Belgin Uyar
Hayat, insanın kalbine bir sır gibi fısıldar.
Sen plan yaparken başka şeyler olur. İnsan yıllarını tasarladığı bir tabloya sığdırmaya çalışır, ama zaman fırçasını elinden alır, hiç beklemediği renklerle bambaşka bir resim çizer.
Bu yüzden hayat dediğin, hep yarım kalan emellerle doludur; yarım kalmış hevesler, bitmemiş hayaller, ucu açık umutlar…
Ve biz, bu yarımlıkların gölgesinde büyürüz.
Bütün ihtişamıyla akıp giden zaman bize şunu öğretir: Asıl olan yarına yetiştirmek istediğin plan değil, bugünün kıymetidir.
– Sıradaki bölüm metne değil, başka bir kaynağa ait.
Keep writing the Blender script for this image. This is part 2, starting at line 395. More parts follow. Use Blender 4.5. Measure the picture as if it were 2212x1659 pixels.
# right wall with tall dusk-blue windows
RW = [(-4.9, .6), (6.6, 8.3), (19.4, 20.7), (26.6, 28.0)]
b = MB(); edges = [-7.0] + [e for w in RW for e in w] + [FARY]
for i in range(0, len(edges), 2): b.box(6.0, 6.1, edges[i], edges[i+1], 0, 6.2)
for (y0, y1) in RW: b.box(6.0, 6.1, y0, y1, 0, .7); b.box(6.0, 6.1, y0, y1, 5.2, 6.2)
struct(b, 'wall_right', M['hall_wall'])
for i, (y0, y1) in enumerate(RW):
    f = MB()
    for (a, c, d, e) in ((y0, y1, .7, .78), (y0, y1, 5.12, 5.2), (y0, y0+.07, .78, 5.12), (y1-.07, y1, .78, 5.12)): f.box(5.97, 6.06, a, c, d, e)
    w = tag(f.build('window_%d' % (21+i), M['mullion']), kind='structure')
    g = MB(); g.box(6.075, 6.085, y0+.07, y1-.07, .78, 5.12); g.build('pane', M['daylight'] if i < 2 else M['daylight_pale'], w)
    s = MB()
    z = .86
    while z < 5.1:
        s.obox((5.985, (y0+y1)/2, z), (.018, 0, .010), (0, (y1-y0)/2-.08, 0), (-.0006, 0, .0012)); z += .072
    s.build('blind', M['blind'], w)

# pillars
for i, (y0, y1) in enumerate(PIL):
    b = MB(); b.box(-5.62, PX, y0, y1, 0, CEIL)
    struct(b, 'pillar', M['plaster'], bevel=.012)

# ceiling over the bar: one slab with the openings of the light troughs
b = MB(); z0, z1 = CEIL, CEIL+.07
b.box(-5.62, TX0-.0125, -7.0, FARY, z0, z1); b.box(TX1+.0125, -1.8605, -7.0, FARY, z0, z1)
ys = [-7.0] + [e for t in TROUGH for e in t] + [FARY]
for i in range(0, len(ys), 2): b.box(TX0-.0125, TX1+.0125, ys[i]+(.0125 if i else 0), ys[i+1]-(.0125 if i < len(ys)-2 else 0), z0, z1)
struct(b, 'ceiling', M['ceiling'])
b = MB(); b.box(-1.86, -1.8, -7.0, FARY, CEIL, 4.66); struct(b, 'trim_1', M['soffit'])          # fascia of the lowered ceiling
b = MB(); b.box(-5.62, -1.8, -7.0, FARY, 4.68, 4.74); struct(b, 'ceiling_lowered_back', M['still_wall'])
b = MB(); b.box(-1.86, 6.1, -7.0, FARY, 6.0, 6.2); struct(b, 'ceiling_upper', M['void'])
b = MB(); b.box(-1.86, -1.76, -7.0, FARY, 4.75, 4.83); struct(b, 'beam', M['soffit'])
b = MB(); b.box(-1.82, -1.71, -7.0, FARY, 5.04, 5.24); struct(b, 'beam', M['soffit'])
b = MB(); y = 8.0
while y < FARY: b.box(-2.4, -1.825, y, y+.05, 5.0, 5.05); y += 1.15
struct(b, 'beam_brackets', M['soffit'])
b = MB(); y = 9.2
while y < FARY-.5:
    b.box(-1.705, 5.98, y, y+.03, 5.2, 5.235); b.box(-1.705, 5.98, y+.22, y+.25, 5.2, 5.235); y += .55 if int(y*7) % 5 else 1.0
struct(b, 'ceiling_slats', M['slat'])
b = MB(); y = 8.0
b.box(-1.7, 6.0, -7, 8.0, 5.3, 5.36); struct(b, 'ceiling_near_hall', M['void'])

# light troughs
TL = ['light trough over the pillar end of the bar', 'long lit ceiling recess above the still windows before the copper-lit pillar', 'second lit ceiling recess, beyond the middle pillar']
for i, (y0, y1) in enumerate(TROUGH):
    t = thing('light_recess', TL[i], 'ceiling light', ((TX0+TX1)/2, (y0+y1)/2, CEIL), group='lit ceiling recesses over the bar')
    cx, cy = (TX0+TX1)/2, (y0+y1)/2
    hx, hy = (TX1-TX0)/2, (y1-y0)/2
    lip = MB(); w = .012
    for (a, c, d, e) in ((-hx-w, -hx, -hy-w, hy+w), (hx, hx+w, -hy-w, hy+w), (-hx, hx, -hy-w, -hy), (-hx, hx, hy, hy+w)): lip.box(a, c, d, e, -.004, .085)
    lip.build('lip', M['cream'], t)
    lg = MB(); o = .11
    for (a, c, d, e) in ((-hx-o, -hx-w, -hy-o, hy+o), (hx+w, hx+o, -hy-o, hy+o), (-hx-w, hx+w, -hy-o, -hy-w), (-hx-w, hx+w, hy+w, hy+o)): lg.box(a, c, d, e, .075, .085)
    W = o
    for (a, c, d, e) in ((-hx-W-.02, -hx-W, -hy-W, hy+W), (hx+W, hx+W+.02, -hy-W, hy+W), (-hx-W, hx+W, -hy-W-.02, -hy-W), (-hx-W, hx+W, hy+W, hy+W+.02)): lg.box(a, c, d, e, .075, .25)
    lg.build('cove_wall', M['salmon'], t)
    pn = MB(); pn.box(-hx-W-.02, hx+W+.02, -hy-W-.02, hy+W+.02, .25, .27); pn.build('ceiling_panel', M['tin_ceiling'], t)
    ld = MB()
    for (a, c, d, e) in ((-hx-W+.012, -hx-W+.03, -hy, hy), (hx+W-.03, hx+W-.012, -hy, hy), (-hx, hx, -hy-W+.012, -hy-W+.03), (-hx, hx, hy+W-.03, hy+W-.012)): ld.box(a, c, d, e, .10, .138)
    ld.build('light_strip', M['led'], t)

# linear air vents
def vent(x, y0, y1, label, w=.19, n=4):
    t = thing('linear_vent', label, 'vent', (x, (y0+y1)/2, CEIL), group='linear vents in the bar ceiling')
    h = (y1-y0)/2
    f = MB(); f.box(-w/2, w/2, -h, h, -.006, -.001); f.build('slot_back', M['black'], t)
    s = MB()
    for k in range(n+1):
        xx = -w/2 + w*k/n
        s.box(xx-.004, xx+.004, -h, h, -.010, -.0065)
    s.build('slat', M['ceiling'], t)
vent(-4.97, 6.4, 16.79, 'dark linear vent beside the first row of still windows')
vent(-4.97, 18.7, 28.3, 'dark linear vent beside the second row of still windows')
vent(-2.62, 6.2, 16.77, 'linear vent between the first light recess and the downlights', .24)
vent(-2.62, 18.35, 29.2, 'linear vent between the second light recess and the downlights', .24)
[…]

Bir sabah uyandığında, yanındaki insana tebessüm edebiliyorsan, işte oradadır ömrün en büyük sermayesi.
Çünkü kimseye garanti verilmemiştir yarının; ne hayalini tamamlamak, ne de bir cümleyi bitirmek.
Bu yüzden insanın elinde kalan en hakiki şey, paylaşabildiğidir.
Bir yetimin saçını okşamak, bir fakirin sofrasına ekmek koymak, sebepsiz bir iyilikle bir gönlü diriltmek…
İşte ömrün baki kalan tarafı budur.
Sakladıkların, yığdıkların senin değildir; senden önce nice bedenlerin üzerinde ağırlık yapan toprak misali, bir gün başkalarının olur.
Ama verdiklerin, paylaştıkların, infak ettiklerin, sadaka niyetine sundukların seninle beraber ölümsüzleşir.
Hayatın asıl gerçeği şudur:
İnsanın ömrü yarım kalır, ama yaptığı iyilik tamdır.
Bir çocuğun duasında, bir yetimin gülüşünde, bir gönlün ferahlamasında ömrün en dolu hâli saklıdır.
Gerisi, sadece gelip geçen bir rüzgârdır.
İşte bu yüzden, uzun uzun planlar yapma sevgili okur.
Bugünün kıymetini bilelim.
Çünkü hayat, yarım kalmışların içinden yalnızca iyiliği tam kılar.